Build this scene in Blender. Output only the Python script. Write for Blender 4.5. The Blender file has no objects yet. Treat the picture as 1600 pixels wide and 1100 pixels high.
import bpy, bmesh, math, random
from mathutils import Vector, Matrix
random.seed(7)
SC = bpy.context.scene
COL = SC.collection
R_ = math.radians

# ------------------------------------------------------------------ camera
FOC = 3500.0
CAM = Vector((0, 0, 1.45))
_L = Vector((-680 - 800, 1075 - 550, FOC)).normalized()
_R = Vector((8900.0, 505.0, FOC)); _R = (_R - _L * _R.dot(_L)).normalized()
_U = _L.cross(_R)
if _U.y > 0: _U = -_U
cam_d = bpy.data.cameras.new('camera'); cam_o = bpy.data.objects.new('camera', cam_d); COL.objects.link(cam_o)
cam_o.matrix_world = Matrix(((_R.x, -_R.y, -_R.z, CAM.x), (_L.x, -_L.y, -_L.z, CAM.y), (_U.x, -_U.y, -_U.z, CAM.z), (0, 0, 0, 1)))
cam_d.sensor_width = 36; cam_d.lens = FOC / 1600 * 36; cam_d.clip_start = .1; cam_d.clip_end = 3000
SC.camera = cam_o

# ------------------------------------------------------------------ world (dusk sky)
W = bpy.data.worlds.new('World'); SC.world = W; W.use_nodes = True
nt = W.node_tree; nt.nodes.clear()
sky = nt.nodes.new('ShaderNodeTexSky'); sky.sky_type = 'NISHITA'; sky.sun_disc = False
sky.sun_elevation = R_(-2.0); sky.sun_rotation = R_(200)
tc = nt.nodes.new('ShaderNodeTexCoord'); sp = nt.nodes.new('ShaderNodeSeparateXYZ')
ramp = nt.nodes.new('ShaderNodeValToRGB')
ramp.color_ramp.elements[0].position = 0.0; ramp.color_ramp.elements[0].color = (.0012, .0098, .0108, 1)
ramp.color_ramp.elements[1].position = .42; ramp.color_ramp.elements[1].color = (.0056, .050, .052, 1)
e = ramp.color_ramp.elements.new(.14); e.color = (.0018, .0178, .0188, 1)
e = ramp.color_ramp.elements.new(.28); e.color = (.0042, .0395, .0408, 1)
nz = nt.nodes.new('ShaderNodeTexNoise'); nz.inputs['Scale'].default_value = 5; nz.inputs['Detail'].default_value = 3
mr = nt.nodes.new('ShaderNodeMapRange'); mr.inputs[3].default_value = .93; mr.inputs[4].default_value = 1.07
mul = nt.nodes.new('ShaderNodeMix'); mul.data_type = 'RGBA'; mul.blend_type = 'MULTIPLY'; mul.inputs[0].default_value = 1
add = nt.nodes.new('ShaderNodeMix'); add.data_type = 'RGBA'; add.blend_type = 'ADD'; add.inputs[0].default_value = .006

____

_WHAT TO WORK ON_
Copy out each line above, character for character.

_OUTPUT_
Build this scene in Blender. Output only the Python script. Write for Blender 4.5. The Blender file has no objects yet. Treat the picture as 1600 pixels wide and 1100 pixels high.
import bpy, bmesh, math, random
from mathutils import Vector, Matrix
random.seed(7)
SC = bpy.context.scene
COL = SC.collection
R_ = math.radians

# ------------------------------------------------------------------ camera
FOC = 3500.0
CAM = Vector((0, 0, 1.45))
_L = Vector((-680 - 800, 1075 - 550, FOC)).normalized()
_R = Vector((8900.0, 505.0, FOC)); _R = (_R - _L * _R.dot(_L)).normalized()
_U = _L.cross(_R)
if _U.y > 0: _U = -_U
cam_d = bpy.data.cameras.new('camera'); cam_o = bpy.data.objects.new('camera', cam_d); COL.objects.link(cam_o)
cam_o.matrix_world = Matrix(((_R.x, -_R.y, -_R.z, CAM.x), (_L.x, -_L.y, -_L.z, CAM.y), (_U.x, -_U.y, -_U.z, CAM.z), (0, 0, 0, 1)))
cam_d.sensor_width = 36; cam_d.lens = FOC / 1600 * 36; cam_d.clip_start = .1; cam_d.clip_end = 3000
SC.camera = cam_o

# ------------------------------------------------------------------ world (dusk sky)
W = bpy.data.worlds.new('World'); SC.world = W; W.use_nodes = True
nt = W.node_tree; nt.nodes.clear()
sky = nt.nodes.new('ShaderNodeTexSky'); sky.sky_type = 'NISHITA'; sky.sun_disc = False
sky.sun_elevation = R_(-2.0); sky.sun_rotation = R_(200)
tc = nt.nodes.new('ShaderNodeTexCoord'); sp = nt.nodes.new('ShaderNodeSeparateXYZ')
ramp = nt.nodes.new('ShaderNodeValToRGB')
ramp.color_ramp.elements[0].position = 0.0; ramp.color_ramp.elements[0].color = (.0012, .0098, .0108, 1)
ramp.color_ramp.elements[1].position = .42; ramp.color_ramp.elements[1].color = (.0056, .050, .052, 1)
e = ramp.color_ramp.elements.new(.14); e.color = (.0018, .0178, .0188, 1)
e = ramp.color_ramp.elements.new(.28); e.color = (.0042, .0395, .0408, 1)
nz = nt.nodes.new('ShaderNodeTexNoise'); nz.inputs['Scale'].default_value = 5; nz.inputs['Detail'].default_value = 3
mr = nt.nodes.new('ShaderNodeMapRange'); mr.inputs[3].default_value = .93; mr.inputs[4].default_value = 1.07
mul = nt.nodes.new('ShaderNodeMix'); mul.data_type = 'RGBA'; mul.blend_type = 'MULTIPLY'; mul.inputs[0].default_value = 1
add = nt.nodes.new('ShaderNodeMix'); add.data_type = 'RGBA'; add.blend_type = 'ADD'; add.inputs[0].default_value = .006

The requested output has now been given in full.